● **Objective**: Nothing outside the range is to be copied. From the entries below, reproduce exactly the lines starting at the one with "Write a Blender" and ending at the one with "col=scene.collection", without pictures.

— BEGIN Data supplied —

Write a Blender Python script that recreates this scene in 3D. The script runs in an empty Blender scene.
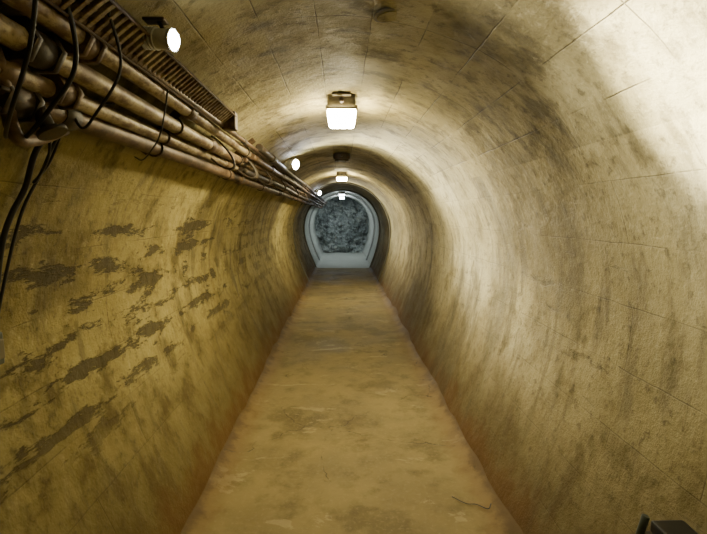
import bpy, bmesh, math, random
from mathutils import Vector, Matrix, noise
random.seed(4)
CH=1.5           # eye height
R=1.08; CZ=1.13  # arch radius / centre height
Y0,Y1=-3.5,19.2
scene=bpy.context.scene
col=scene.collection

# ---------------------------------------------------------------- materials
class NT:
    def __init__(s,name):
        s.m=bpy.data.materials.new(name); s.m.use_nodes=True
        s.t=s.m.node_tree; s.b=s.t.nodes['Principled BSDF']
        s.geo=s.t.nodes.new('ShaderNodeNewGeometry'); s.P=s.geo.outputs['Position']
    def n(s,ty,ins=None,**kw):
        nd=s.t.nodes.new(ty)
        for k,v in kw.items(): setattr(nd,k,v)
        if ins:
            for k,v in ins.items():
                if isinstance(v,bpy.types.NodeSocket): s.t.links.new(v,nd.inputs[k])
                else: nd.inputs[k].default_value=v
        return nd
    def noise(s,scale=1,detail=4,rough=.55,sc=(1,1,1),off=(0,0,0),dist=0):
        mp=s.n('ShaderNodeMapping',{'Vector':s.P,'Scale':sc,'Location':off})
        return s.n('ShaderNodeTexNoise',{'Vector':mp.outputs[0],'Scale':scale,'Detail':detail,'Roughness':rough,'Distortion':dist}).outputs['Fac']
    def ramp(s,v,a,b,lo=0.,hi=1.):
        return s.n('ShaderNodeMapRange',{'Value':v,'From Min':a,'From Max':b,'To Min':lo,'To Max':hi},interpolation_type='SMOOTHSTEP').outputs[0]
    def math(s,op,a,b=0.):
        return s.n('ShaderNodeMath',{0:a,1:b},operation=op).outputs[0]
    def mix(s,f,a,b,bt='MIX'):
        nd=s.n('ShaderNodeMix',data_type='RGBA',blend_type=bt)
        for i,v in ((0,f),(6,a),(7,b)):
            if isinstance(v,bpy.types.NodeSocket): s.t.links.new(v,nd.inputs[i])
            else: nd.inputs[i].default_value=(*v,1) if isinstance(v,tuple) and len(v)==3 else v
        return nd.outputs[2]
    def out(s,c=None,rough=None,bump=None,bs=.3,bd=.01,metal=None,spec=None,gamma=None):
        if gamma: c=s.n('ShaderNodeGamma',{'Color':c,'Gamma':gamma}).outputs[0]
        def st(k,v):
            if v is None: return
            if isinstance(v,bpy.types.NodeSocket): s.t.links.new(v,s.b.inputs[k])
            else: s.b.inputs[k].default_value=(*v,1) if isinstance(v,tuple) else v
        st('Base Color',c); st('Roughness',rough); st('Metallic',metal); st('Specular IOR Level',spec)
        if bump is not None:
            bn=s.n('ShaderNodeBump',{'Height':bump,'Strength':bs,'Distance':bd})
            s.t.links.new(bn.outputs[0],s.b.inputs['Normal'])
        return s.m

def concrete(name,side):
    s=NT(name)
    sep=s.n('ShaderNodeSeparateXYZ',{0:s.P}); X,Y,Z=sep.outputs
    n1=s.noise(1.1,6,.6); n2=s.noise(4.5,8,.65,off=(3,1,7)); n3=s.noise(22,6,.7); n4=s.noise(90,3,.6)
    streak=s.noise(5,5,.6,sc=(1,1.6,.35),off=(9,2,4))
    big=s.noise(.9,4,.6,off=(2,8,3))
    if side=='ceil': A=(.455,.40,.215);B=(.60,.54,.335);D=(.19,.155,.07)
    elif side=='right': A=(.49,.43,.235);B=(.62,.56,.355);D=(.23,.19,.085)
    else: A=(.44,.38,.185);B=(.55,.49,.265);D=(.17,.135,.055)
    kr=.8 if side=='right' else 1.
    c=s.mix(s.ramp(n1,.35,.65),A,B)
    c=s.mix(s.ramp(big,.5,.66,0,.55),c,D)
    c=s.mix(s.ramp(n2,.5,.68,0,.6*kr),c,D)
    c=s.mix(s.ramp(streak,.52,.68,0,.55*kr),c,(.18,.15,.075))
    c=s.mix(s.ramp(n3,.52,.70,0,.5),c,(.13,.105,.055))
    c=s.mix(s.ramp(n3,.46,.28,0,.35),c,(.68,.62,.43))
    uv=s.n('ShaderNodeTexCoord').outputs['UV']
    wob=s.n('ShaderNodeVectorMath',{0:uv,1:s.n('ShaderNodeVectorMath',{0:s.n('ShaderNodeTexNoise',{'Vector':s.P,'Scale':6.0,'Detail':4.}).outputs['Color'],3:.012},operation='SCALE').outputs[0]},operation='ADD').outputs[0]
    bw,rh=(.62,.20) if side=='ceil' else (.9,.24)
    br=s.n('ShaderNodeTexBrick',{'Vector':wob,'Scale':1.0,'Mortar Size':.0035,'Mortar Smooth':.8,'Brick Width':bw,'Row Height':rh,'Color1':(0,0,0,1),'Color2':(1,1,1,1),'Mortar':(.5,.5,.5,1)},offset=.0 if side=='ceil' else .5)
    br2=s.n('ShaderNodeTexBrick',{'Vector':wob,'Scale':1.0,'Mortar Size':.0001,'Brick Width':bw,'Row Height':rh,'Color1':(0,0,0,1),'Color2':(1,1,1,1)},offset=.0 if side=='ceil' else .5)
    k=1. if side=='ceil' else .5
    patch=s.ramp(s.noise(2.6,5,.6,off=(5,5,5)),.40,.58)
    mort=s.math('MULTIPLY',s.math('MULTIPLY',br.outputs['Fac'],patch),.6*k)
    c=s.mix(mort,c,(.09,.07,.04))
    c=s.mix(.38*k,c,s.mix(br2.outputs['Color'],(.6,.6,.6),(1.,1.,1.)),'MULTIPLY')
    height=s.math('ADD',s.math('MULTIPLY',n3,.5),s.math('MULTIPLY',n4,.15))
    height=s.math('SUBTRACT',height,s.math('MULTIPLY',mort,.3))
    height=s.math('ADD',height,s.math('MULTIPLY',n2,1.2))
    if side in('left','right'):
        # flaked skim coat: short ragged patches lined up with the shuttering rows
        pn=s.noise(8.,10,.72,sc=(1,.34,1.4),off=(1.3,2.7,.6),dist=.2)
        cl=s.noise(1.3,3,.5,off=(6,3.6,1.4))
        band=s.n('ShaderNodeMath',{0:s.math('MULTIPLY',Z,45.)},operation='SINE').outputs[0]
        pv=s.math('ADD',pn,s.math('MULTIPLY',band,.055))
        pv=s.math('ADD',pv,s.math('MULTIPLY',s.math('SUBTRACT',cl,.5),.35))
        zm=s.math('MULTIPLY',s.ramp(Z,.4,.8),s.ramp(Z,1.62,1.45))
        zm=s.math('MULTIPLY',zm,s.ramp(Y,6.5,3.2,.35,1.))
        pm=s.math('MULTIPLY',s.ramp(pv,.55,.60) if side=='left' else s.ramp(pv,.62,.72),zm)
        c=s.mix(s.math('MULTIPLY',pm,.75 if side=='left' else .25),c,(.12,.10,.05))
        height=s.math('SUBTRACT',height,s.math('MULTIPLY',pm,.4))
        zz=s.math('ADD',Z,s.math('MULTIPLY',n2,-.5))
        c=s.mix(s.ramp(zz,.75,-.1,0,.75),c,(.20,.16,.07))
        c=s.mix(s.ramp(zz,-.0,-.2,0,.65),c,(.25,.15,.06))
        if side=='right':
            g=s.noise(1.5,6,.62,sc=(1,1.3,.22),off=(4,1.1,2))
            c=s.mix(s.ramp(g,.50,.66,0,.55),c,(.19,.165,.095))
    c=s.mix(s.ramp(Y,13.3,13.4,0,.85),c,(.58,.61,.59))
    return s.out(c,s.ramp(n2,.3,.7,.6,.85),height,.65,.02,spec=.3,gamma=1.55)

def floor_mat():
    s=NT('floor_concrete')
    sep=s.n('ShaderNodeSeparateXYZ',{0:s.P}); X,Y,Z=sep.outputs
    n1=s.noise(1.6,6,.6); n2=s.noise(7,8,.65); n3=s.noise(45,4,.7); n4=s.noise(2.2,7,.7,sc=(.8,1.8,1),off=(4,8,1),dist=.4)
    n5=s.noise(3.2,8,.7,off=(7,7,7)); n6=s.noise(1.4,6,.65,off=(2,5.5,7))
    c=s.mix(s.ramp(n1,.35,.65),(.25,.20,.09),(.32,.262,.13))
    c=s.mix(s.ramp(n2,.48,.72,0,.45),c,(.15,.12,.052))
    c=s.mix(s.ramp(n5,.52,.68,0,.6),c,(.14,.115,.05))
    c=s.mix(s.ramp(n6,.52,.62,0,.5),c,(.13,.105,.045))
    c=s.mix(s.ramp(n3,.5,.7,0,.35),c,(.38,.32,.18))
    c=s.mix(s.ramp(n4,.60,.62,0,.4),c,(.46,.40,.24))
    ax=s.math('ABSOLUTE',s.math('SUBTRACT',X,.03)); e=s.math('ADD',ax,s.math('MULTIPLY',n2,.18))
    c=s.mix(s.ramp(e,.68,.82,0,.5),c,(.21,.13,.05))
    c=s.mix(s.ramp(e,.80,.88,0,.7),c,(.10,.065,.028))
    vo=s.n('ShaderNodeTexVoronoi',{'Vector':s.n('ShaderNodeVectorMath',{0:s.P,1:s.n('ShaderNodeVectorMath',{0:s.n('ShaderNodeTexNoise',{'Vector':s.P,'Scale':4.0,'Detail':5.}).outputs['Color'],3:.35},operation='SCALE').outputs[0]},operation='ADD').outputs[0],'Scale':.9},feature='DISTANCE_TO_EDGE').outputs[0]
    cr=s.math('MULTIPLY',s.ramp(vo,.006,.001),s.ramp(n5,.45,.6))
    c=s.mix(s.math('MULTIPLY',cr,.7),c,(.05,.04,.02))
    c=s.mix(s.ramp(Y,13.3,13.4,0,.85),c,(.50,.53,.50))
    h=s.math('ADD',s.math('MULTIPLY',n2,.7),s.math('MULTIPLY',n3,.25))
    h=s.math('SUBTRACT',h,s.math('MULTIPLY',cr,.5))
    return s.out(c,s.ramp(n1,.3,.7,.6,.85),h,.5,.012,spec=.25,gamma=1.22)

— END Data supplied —
— BEGIN Data supplied —

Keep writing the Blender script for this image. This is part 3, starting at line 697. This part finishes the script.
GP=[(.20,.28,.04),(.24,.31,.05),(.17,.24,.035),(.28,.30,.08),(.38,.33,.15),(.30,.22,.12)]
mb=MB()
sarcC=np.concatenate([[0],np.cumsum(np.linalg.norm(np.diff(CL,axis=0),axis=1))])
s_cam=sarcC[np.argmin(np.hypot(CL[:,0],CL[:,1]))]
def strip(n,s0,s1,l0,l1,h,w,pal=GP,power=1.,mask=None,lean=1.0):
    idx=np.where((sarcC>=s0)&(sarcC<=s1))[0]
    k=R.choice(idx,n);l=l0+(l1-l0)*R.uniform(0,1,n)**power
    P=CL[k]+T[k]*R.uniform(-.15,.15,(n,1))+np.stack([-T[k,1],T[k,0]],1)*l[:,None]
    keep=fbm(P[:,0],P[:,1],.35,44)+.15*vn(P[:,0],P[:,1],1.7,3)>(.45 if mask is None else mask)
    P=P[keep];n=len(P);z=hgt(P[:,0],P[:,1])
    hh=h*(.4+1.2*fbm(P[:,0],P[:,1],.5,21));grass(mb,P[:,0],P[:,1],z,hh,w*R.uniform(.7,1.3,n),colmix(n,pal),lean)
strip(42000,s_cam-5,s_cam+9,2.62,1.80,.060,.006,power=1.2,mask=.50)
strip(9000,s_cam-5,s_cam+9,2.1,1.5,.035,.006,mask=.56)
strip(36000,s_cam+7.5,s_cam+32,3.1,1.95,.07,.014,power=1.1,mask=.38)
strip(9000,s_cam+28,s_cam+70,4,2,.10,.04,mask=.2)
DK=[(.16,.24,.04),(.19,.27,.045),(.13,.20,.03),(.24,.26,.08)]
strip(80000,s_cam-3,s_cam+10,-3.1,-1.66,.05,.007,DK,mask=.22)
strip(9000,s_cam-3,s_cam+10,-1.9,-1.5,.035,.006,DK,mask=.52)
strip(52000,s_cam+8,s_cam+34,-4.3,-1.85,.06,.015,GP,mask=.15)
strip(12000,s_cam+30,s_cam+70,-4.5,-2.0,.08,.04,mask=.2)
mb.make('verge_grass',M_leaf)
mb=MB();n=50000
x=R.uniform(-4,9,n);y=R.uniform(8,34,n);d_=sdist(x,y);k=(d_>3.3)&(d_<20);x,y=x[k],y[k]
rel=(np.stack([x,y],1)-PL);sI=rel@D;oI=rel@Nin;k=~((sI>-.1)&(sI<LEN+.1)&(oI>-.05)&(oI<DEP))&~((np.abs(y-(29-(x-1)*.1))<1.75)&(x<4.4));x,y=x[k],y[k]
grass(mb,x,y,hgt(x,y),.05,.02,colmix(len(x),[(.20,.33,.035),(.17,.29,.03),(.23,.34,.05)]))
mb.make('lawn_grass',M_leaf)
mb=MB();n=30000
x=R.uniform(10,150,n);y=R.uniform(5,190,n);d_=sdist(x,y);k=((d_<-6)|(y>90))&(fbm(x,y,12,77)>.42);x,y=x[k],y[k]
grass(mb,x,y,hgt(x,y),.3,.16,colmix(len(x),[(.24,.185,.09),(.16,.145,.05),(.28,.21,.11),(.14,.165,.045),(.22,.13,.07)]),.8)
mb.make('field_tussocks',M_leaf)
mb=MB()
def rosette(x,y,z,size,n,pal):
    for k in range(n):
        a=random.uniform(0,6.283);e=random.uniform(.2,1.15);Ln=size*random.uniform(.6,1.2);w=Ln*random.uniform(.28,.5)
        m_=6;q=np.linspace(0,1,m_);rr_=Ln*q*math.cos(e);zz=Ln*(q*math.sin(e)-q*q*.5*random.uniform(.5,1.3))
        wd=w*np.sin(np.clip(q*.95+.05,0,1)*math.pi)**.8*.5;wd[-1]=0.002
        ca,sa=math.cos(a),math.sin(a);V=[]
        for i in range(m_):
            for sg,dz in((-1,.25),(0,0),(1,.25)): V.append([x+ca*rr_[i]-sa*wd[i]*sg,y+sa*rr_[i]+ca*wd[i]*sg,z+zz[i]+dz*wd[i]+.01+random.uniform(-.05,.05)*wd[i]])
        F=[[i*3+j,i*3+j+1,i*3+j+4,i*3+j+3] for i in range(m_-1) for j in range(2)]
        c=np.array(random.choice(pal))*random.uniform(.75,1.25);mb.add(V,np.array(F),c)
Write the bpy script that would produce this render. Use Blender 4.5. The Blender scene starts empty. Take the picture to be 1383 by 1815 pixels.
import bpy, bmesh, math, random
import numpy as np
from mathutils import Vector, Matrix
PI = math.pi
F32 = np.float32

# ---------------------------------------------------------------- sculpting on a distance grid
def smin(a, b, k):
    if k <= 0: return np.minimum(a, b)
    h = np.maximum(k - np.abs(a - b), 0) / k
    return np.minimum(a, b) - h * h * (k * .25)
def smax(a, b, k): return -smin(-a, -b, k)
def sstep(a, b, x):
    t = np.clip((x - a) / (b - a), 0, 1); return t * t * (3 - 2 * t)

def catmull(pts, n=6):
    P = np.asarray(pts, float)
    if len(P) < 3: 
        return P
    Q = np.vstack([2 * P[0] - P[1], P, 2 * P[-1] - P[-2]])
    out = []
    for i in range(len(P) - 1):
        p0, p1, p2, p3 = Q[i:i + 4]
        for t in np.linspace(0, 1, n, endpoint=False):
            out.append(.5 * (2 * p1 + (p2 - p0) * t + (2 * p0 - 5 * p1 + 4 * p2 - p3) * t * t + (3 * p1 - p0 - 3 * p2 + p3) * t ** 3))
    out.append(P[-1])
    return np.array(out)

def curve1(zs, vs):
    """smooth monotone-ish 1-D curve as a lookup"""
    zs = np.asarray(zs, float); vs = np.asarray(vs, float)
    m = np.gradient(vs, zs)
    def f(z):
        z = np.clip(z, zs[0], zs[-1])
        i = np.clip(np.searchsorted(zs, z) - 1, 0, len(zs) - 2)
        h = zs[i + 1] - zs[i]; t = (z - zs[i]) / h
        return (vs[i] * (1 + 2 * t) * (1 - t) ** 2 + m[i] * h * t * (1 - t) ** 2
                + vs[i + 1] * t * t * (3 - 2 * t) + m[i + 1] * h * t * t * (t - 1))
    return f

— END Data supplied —
— BEGIN Data supplied —

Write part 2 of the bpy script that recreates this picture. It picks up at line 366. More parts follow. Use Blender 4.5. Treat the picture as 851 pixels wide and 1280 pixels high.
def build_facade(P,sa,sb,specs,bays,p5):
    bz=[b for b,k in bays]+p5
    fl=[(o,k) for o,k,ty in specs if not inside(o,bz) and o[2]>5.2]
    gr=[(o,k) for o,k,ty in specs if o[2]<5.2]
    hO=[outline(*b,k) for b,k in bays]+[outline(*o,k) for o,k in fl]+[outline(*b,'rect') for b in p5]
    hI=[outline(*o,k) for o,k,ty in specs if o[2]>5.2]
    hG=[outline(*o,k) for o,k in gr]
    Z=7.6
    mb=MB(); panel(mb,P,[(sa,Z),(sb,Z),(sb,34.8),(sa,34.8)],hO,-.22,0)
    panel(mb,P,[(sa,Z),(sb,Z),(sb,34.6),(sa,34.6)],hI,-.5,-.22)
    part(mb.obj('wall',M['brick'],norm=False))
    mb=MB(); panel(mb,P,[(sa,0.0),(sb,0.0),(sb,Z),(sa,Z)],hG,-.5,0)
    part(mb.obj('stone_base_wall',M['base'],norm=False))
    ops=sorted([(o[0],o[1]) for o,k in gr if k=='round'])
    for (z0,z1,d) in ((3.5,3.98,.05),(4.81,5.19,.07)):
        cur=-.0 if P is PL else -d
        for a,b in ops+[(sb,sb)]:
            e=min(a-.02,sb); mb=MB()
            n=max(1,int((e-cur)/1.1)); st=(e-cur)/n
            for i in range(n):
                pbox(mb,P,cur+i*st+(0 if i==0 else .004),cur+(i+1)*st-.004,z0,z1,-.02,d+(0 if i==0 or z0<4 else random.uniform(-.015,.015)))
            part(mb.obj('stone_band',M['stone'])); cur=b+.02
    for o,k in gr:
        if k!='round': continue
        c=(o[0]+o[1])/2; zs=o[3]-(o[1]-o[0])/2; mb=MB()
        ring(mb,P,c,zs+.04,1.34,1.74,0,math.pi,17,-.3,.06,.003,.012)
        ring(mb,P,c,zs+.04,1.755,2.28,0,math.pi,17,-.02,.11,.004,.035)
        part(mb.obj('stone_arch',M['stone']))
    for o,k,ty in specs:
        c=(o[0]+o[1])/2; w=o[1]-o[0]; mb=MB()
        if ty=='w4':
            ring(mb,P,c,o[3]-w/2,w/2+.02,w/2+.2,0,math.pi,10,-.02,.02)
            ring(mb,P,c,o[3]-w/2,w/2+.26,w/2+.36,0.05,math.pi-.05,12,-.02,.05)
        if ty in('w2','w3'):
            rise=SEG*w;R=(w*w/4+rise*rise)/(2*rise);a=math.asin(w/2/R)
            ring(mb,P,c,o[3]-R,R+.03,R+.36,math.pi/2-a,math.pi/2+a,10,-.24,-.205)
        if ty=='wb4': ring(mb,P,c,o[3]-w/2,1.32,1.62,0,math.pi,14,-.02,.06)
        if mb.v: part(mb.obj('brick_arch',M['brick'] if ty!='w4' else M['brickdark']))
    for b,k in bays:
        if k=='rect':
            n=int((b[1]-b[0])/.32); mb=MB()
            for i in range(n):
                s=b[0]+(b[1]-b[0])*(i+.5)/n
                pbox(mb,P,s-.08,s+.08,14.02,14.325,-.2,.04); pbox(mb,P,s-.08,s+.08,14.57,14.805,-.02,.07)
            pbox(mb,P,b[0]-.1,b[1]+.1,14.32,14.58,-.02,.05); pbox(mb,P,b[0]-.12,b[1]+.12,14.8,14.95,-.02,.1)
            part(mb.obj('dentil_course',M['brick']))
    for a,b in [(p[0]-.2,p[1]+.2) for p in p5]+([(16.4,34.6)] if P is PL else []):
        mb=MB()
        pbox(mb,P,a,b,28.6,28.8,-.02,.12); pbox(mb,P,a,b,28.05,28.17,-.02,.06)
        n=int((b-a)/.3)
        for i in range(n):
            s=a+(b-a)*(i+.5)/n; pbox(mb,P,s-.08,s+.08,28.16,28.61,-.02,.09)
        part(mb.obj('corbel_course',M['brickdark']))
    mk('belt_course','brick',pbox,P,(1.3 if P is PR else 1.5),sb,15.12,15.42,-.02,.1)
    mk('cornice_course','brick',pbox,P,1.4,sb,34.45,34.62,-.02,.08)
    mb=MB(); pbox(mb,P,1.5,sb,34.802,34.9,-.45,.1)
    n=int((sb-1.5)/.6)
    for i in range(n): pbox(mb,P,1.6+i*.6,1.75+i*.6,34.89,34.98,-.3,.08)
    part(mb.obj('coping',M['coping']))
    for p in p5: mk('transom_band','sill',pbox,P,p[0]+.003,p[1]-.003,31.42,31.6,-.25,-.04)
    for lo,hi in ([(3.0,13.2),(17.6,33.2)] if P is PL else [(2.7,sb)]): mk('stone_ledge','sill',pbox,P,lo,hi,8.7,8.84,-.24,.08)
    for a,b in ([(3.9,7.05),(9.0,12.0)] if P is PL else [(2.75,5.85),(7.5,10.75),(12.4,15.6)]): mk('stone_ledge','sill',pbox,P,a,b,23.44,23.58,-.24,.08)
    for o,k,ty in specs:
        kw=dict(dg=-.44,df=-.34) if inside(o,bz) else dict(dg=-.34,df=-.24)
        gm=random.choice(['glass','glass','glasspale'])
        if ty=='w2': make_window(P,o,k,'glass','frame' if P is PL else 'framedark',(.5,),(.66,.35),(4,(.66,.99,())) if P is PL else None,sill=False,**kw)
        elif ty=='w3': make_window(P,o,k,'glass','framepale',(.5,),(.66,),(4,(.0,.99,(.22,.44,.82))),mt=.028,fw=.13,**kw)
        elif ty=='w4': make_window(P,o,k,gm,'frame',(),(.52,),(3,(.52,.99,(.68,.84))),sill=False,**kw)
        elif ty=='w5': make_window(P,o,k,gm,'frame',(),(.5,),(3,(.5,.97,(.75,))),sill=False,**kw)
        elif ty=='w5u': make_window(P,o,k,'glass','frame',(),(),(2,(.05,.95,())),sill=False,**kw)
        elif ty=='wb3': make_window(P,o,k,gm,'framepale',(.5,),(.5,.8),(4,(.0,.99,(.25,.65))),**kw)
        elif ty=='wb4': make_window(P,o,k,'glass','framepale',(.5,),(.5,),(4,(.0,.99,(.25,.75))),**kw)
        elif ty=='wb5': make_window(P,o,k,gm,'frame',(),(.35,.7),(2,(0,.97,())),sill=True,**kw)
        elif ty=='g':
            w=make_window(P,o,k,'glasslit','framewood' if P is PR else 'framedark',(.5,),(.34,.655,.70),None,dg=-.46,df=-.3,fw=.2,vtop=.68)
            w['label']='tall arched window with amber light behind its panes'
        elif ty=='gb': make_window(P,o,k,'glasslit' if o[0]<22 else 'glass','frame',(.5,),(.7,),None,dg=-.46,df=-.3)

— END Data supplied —

● **Result**:
Write a Blender Python script that recreates this scene in 3D. The script runs in an empty Blender scene.
import bpy, bmesh, math, random
from mathutils import Vector, Matrix, noise
random.seed(4)
CH=1.5           # eye height
R=1.08; CZ=1.13  # arch radius / centre height
Y0,Y1=-3.5,19.2
scene=bpy.context.scene
col=scene.collection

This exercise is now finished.